**Request**
Write out the material exactly, leaving every picture behind.

**Given data**
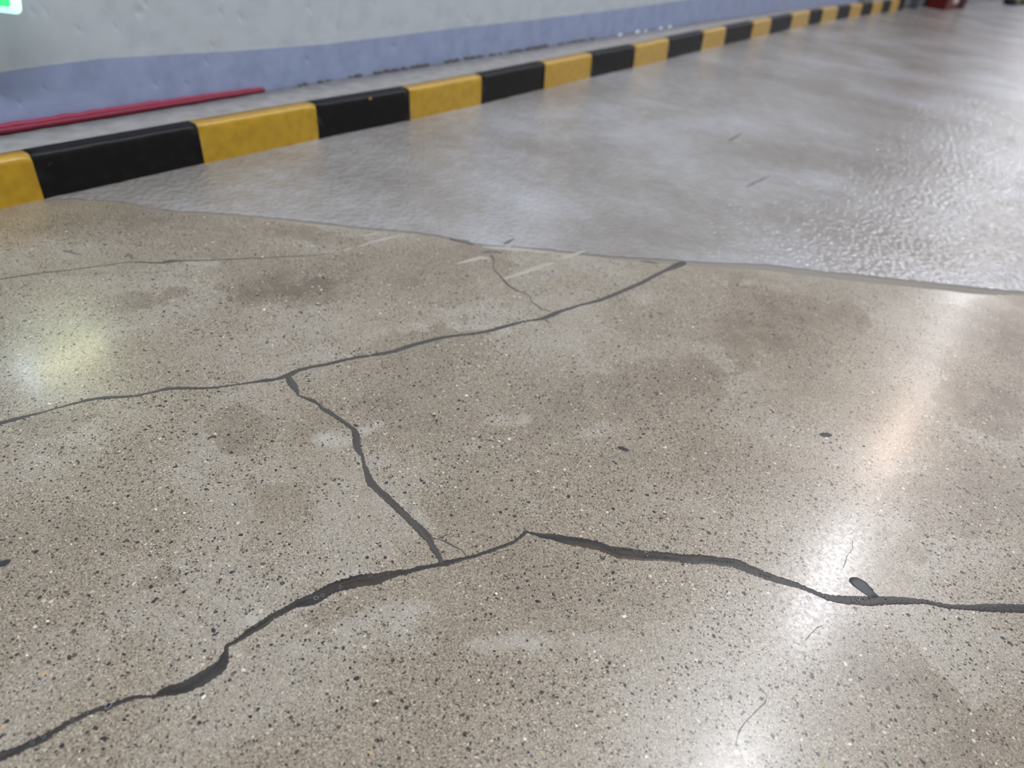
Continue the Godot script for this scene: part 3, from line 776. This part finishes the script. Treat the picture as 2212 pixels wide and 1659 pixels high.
func wall_face(upper: bool) -> ArrayMesh:
	var zs := PackedFloat32Array()
	var z := 3.0
	while z > -8.4:
		zs.append(z)
		z -= 0.005 if z < -0.5 and z > -1.95 else 0.012 if z < -0.4 and z > -3.5 else 0.08
	zs.append(-8.4)
	var ys := 26
	if upper:
		ys = 48
	var v := PackedVector3Array()
	var index := PackedInt32Array()
	for i in zs.size():
		var split := paint_line(zs[i])
		for j in ys:
			var y := lerpf(0.03, split, j / (ys - 1.0))
			if upper:
				y = lerpf(split, 0.62, j / 40.0) if j <= 40 else lerpf(0.62, HEIGHT, (j - 40) / (ys - 41.0))
			var x := wall_line(zs[i]) + 0.002 * wide_noise.get_noise_2d(zs[i] * 3.0, y * 3.0)
			for h in BUGHOLES:
				var d: float = Vector2(zs[i] - h[0], y - h[1]).length() / (h[2] + 0.001)
				if d < 1.3:
					x -= 0.0028 * (1.0 - smoothstep(0.3, 1.1, d))
			v.append(Vector3(x, y, zs[i]))
			if i and j:
				var a := (i - 1) * ys + j - 1
				index.append_array([a, a + ys, a + 1, a + 1, a + ys, a + ys + 1])
	# seen from the road (+x): keep the faces towards it
	if (v[index[1]] - v[index[0]]).cross(v[index[2]] - v[index[0]]).x > 0.0:
		index.reverse()
	return from_arrays(v, index)


func paint(c: Color, seed_: int) -> StandardMaterial3D:
	var m := StandardMaterial3D.new()
	var lo := c.darkened(0.06)
	m.albedo_texture = noise_texture(512, FastNoiseLite.TYPE_SIMPLEX, 0.02, seed_, ramp([[0.0, lo], [0.5, c], [1.0, c.lightened(0.06)]]), 5)
	triplanar(m, 0.8)
	m.roughness = 0.62
	m.normal_enabled = true
	m.normal_texture = noise_texture(512, FastNoiseLite.TYPE_SIMPLEX, 0.04, seed_ + 1, null, 4, 4.0)
	m.normal_scale = 0.08
	return m


func left_wall() -> void:
	var o := thing("wall_left", Vector3.ZERO, "concrete wall behind the kerb, pale grey above a blue painted band", "wall", "", "structure")
	put("upper_paint", wall_face(true), paint(Color(0.735, 0.765, 0.785), 41), o)
	put("blue_band", wall_face(false), paint(Color(0.575, 0.625, 0.745), 51), o)
	put("plain_stretch", block(Vector3(0.3, HEIGHT, 1.1), 0.01), plain(Color(0.68, 0.7, 0.73), 0.8), o, Vector3(-2.03, HEIGHT / 2.0, -9.37))
	put("wall_core", block(Vector3(0.2, HEIGHT + 0.2, 11.4), 0.01), plain(Color(0.6, 0.6, 0.6), 0.9), o, Vector3(WALL_X - 0.16, HEIGHT / 2.0, -2.7))


func shell() -> void:
	var white := plain(Color(0.62, 0.63, 0.64), 0.8)
	var o := put("ceiling", block(Vector3(7.2, 0.2, 34.6), 0.01), plain(Color(0.66, 0.67, 0.68), 0.9), self, Vector3(1.1, HEIGHT + 0.1, -14.0))
	tag(o, "flat grey concrete ceiling slab over the driving lane", "ceiling", "", "structure")
	o = put("wall_right", block(Vector3(0.2, HEIGHT, 34.4), 0.01), white, self, Vector3(4.3, HEIGHT / 2.0, -14.0))
	tag(o, "plain pale wall on the far side of the driving lane", "wall", "", "structure")
	o = put("wall_back", block(Vector3(6.9, HEIGHT, 0.2), 0.01), white, self, Vector3(1.0, HEIGHT / 2.0, 3.1))
	tag(o, "plain pale wall behind the place of the photographer", "wall", "", "structure")
	o = put("wall_end", block(Vector3(6.9, HEIGHT, 0.2), 0.01), white, self, Vector3(1.0, HEIGHT / 2.0, -31.1))
	tag(o, "plain pale wall closing the lane at its far end", "wall", "", "structure")
	# footway between kerb and wall
	var concrete := StandardMaterial3D.new()
	concrete.albedo_texture = noise_texture(512, FastNoiseLite.TYPE_SIMPLEX, 0.02, 61, ramp([[0.0, Color(0.48, 0.48, 0.48)], [0.5, Color(0.55, 0.55, 0.55)], [1.0, Color(0.62, 0.62, 0.61)]]), 5)
	triplanar(concrete, 1.2)
	concrete.roughness = 0.6
	var v := PackedVector3Array()
	var index := PackedInt32Array()
	for k in 211:
		var z := 3.0 - 0.061 * k
		for q in [Vector2(wall_line(z) - 0.01, -0.02), Vector2(wall_line(z) - 0.01, WALK_Y - 0.001), Vector2(kerb_line(z) - 0.046, WALK_Y - 0.001), Vector2(kerb_line(z) - 0.046, -0.02)]:
			v.append(Vector3(q.x, q.y, z))
		if k:
			for j in 3:
				var a := (k - 1) * 4 + j
				index.append_array([a, a + 4, a + 1, a + 1, a + 4, a + 5])
	if (v[index[7]] - v[index[6]]).cross(v[index[8]] - v[index[6]]).y > 0.0:
		index.reverse()
	o = put("footway", from_arrays(v, index), concrete, self)
	tag(o, "narrow grey concrete footway between the striped kerb and the blue wall", "footway", "", "structure")


# ---------------------------------------------------------------- kerb

func kerb_line(z: float) -> float:
	if z > KERB[0][1]:
		return -1.85
	for k in KERB.size() - 1:
		if z > KERB[k + 1][1]:
			return lerpf(KERB[k][0], KERB[k + 1][0], (z - KERB[k][1]) / (KERB[k + 1][1] - KERB[k][1]))
	return -1.735


func kerb_piece(z0: float, x0: float, z1: float, x1: float, seed_: float) -> ArrayMesh:
	var profile := [Vector2(0.004, -0.03), Vector2(0.002, 0.0), Vector2(-0.001, 0.03), Vector2(-0.003, 0.06), Vector2(-0.005, 0.09), Vector2(-0.007, 0.099), Vector2(-0.0115, 0.1045), Vector2(-0.018, 0.1065), Vector2(-0.05, 0.1065), Vector2(-0.05, -0.03)]
	var v := PackedVector3Array()
	var index := PackedInt32Array()
	var n := profile.size()
	var rings := maxi(3, int(absf(z1 - z0) / 0.03))
	for k in rings + 1:
		var t := float(k) / rings
		var z := lerpf(z0, z1, t)
		for j in n:
			var p: Vector2 = profile[j]
			var w := 0.0012 * rough_noise.get_noise_3d(z * 14.0, j * 0.6, seed_) if j > 2 and j < 8 else 0.0
			if j == 1:
				w = 0.004 * rough_noise.get_noise_2d(z * 20.0, seed_)
			v.append(Vector3(lerpf(x0, x1, t) + p.x + w, p.y + (w if j > 4 else 0.0), z))
		if k:
			for j in n - 1:
				var a := (k - 1) * n + j
				index.append_array([a, a + 1, a + n, a + 1, a + n + 1, a + n])
	for end in 2:
		var first := end * rings * n
		for j in range(1, n - 1):
			index.append_array([first, first + j, first + j + 1] if end == 1 else [first, first + j + 1, first + j])
	return from_arrays(v, index)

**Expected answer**
Continue the Godot script for this scene: part 3, from line 776. This part finishes the script. Treat the picture as 2212 pixels wide and 1659 pixels high.
func wall_face(upper: bool) -> ArrayMesh:
	var zs := PackedFloat32Array()
	var z := 3.0
	while z > -8.4:
		zs.append(z)
		z -= 0.005 if z < -0.5 and z > -1.95 else 0.012 if z < -0.4 and z > -3.5 else 0.08
	zs.append(-8.4)
	var ys := 26
	if upper:
		ys = 48
	var v := PackedVector3Array()
	var index := PackedInt32Array()
	for i in zs.size():
		var split := paint_line(zs[i])
		for j in ys:
			var y := lerpf(0.03, split, j / (ys - 1.0))
			if upper:
				y = lerpf(split, 0.62, j / 40.0) if j <= 40 else lerpf(0.62, HEIGHT, (j - 40) / (ys - 41.0))
			var x := wall_line(zs[i]) + 0.002 * wide_noise.get_noise_2d(zs[i] * 3.0, y * 3.0)
			for h in BUGHOLES:
				var d: float = Vector2(zs[i] - h[0], y - h[1]).length() / (h[2] + 0.001)
				if d < 1.3:
					x -= 0.0028 * (1.0 - smoothstep(0.3, 1.1, d))
			v.append(Vector3(x, y, zs[i]))
			if i and j:
				var a := (i - 1) * ys + j - 1
				index.append_array([a, a + ys, a + 1, a + 1, a + ys, a + ys + 1])
	# seen from the road (+x): keep the faces towards it
	if (v[index[1]] - v[index[0]]).cross(v[index[2]] - v[index[0]]).x > 0.0:
		index.reverse()
	return from_arrays(v, index)


func paint(c: Color, seed_: int) -> StandardMaterial3D:
	var m := StandardMaterial3D.new()
	var lo := c.darkened(0.06)
	m.albedo_texture = noise_texture(512, FastNoiseLite.TYPE_SIMPLEX, 0.02, seed_, ramp([[0.0, lo], [0.5, c], [1.0, c.lightened(0.06)]]), 5)
	triplanar(m, 0.8)
	m.roughness = 0.62
	m.normal_enabled = true
	m.normal_texture = noise_texture(512, FastNoiseLite.TYPE_SIMPLEX, 0.04, seed_ + 1, null, 4, 4.0)
	m.normal_scale = 0.08
	return m


func left_wall() -> void:
	var o := thing("wall_left", Vector3.ZERO, "concrete wall behind the kerb, pale grey above a blue painted band", "wall", "", "structure")
	put("upper_paint", wall_face(true), paint(Color(0.735, 0.765, 0.785), 41), o)
	put("blue_band", wall_face(false), paint(Color(0.575, 0.625, 0.745), 51), o)
	put("plain_stretch", block(Vector3(0.3, HEIGHT, 1.1), 0.01), plain(Color(0.68, 0.7, 0.73), 0.8), o, Vector3(-2.03, HEIGHT / 2.0, -9.37))
	put("wall_core", block(Vector3(0.2, HEIGHT + 0.2, 11.4), 0.01), plain(Color(0.6, 0.6, 0.6), 0.9), o, Vector3(WALL_X - 0.16, HEIGHT / 2.0, -2.7))


func shell() -> void:
	var white := plain(Color(0.62, 0.63, 0.64), 0.8)
	var o := put("ceiling", block(Vector3(7.2, 0.2, 34.6), 0.01), plain(Color(0.66, 0.67, 0.68), 0.9), self, Vector3(1.1, HEIGHT + 0.1, -14.0))
	tag(o, "flat grey concrete ceiling slab over the driving lane", "ceiling", "", "structure")
	o = put("wall_right", block(Vector3(0.2, HEIGHT, 34.4), 0.01), white, self, Vector3(4.3, HEIGHT / 2.0, -14.0))
	tag(o, "plain pale wall on the far side of the driving lane", "wall", "", "structure")
	o = put("wall_back", block(Vector3(6.9, HEIGHT, 0.2), 0.01), white, self, Vector3(1.0, HEIGHT / 2.0, 3.1))
	tag(o, "plain pale wall behind the place of the photographer", "wall", "", "structure")
	o = put("wall_end", block(Vector3(6.9, HEIGHT, 0.2), 0.01), white, self, Vector3(1.0, HEIGHT / 2.0, -31.1))
	tag(o, "plain pale wall closing the lane at its far end", "wall", "", "structure")
	# footway between kerb and wall
	var concrete := StandardMaterial3D.new()
	concrete.albedo_texture = noise_texture(512, FastNoiseLite.TYPE_SIMPLEX, 0.02, 61, ramp([[0.0, Color(0.48, 0.48, 0.48)], [0.5, Color(0.55, 0.55, 0.55)], [1.0, Color(0.62, 0.62, 0.61)]]), 5)
	triplanar(concrete, 1.2)
	concrete.roughness = 0.6
	var v := PackedVector3Array()
	var index := PackedInt32Array()
	for k in 211:
		var z := 3.0 - 0.061 * k
		for q in [Vector2(wall_line(z) - 0.01, -0.02), Vector2(wall_line(z) - 0.01, WALK_Y - 0.001), Vector2(kerb_line(z) - 0.046, WALK_Y - 0.001), Vector2(kerb_line(z) - 0.046, -0.02)]:
			v.append(Vector3(q.x, q.y, z))
		if k:
			for j in 3:
				var a := (k - 1) * 4 + j
				index.append_array([a, a + 4, a + 1, a + 1, a + 4, a + 5])
	if (v[index[7]] - v[index[6]]).cross(v[index[8]] - v[index[6]]).y > 0.0:
		index.reverse()
	o = put("footway", from_arrays(v, index), concrete, self)
	tag(o, "narrow grey concrete footway between the striped kerb and the blue wall", "footway", "", "structure")


# ---------------------------------------------------------------- kerb

func kerb_line(z: float) -> float:
	if z > KERB[0][1]:
		return -1.85
	for k in KERB.size() - 1:
		if z > KERB[k + 1][1]:
			return lerpf(KERB[k][0], KERB[k + 1][0], (z - KERB[k][1]) / (KERB[k + 1][1] - KERB[k][1]))
	return -1.735


func kerb_piece(z0: float, x0: float, z1: float, x1: float, seed_: float) -> ArrayMesh:
	var profile := [Vector2(0.004, -0.03), Vector2(0.002, 0.0), Vector2(-0.001, 0.03), Vector2(-0.003, 0.06), Vector2(-0.005, 0.09), Vector2(-0.007, 0.099), Vector2(-0.0115, 0.1045), Vector2(-0.018, 0.1065), Vector2(-0.05, 0.1065), Vector2(-0.05, -0.03)]
	var v := PackedVector3Array()
	var index := PackedInt32Array()
	var n := profile.size()
	var rings := maxi(3, int(absf(z1 - z0) / 0.03))
	for k in rings + 1:
		var t := float(k) / rings
		var z := lerpf(z0, z1, t)
		for j in n:
			var p: Vector2 = profile[j]
			var w := 0.0012 * rough_noise.get_noise_3d(z * 14.0, j * 0.6, seed_) if j > 2 and j < 8 else 0.0
			if j == 1:
				w = 0.004 * rough_noise.get_noise_2d(z * 20.0, seed_)
			v.append(Vector3(lerpf(x0, x1, t) + p.x + w, p.y + (w if j > 4 else 0.0), z))
		if k:
			for j in n - 1:
				var a := (k - 1) * n + j
				index.append_array([a, a + 1, a + n, a + 1, a + n + 1, a + n])
	for end in 2:
		var first := end * rings * n
		for j in range(1, n - 1):
			index.append_array([first, first + j, first + j + 1] if end == 1 else [first, first + j + 1, first + j])
	return from_arrays(v, index)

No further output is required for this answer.